About a year and a half later, after meeting some of the kindest people in the Brevard Branch of the L.D.S. Church, I served a mission in the Domincan Republic for two years, baptizing a number of people.

On returning, I moved to Provo/Orem, Utah in hopes of going to BYU and/or finding a wife.

For over three years, I tried the Mormon-to-the-bone approach of listening to only “good” music, watching no Rated-R movies (aside from The Matrix), living with a prayer in my heart, etc. Eventually, my innate tendency to challenge tradition and the routines of religious living got the best of me in quite a literal sense.

For a time, I became a Mormon yo-yo, going into the church and falling away, becoming more and more liberal in my approach each time. This lasted for about three years, after the six or so years I spent being rather fundamentalist and very strict in practicing my professed beliefs.

Towards the end of 2006, I moved up to Salt Lake City and lived a solitary life. For that past year, I had slowly become more skeptical, and as I tried to go to church and “Institute” (seminary-like) classes, I became even more so. I started reading No Man Knows My History (1945) by Fawn M. Brodie, having tired of constantly re-reading the Bible, Book of Mormon, and other L.D.S. scripture, along with writings of General Authorities in the Church, preferring instead to broaden my mind with historicity.

My increasing skepticism proved fatal to a relationship I was having with a woman in her early 20s, who wanted to be married in a Mormon Temple. I was also introduced to a depression like none I had ever known. I was alone and lonely, feeling like, “Yes, I have friends, but no one can help me resolve the pain of separation from faith.”

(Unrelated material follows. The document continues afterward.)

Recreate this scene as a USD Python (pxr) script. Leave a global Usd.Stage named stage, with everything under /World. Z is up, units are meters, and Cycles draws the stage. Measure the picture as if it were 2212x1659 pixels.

It must have been sometime in early 2007 when I found a book called Zen Mind, Beginner’s Mind, regarding a simple meditation technique where one sits down, keeps their back straight, and allows the mind to relax and (ideally) stop thinking. I would compare it to prayer, or any other form of meditation, except absent the thrill of speaking to an imaginary being, or that of having a mantra work to calm the mind. For me, the thrill came from realizing that I didn’t need God or any other faith-based (and hence unproven/unprovable) hypothesis to have a profoundly deep and relaxing experience of what I presently consider to be self-hypnosis.

The question always surfaces of, “What do you believe?” when speaking with believers. My answer is very simple: I believe in that for which I have evidence.

I believe that people are generally good, that we need no dictatorial, but loving sky-deity to give us the morality that has evolved with social mammals (and especially primates) for millions of years. I am a humanist, a somewhat agnostic atheist (if you would call someone like Bertrand Russell an agnostic), a skeptic, a nontheist, a non-believer, a heathen, and a blasphemer. I believe that critical consideration of faith through reason is something that can remove predispositions and untruths inherited by youthful indoctrination. I believe that criticizing faith is a good thing; respect the believer, but not the beliefs. Most of all, I believe in happiness. I believe that it is possible to be happy right now, and the idea that there is going to be a hereafter is nothing more than a pie-in-the-sky delusion (which accordingly grants little or no comfort in the tragic passing of loved ones).

I do not believe there is such a thing as (paraphrased) “evidence of the unseen,” as Paul says (Heb. 11:1). There is evidence and lack thereof. It can be objectively shown or proven, or it cannot.

* I should mention that I still read the Tao Te Ching, and consider it to be excellent, as Eastern philosophy goes. If one reads Taoist literature (separate from the TTC), one will find revelations, miracles and a mythology of such very much as spectacular as Judeo-Christian and Muslim mythologies (see specifically The Pocket Tao Reader, edited and translated by Eva Wong).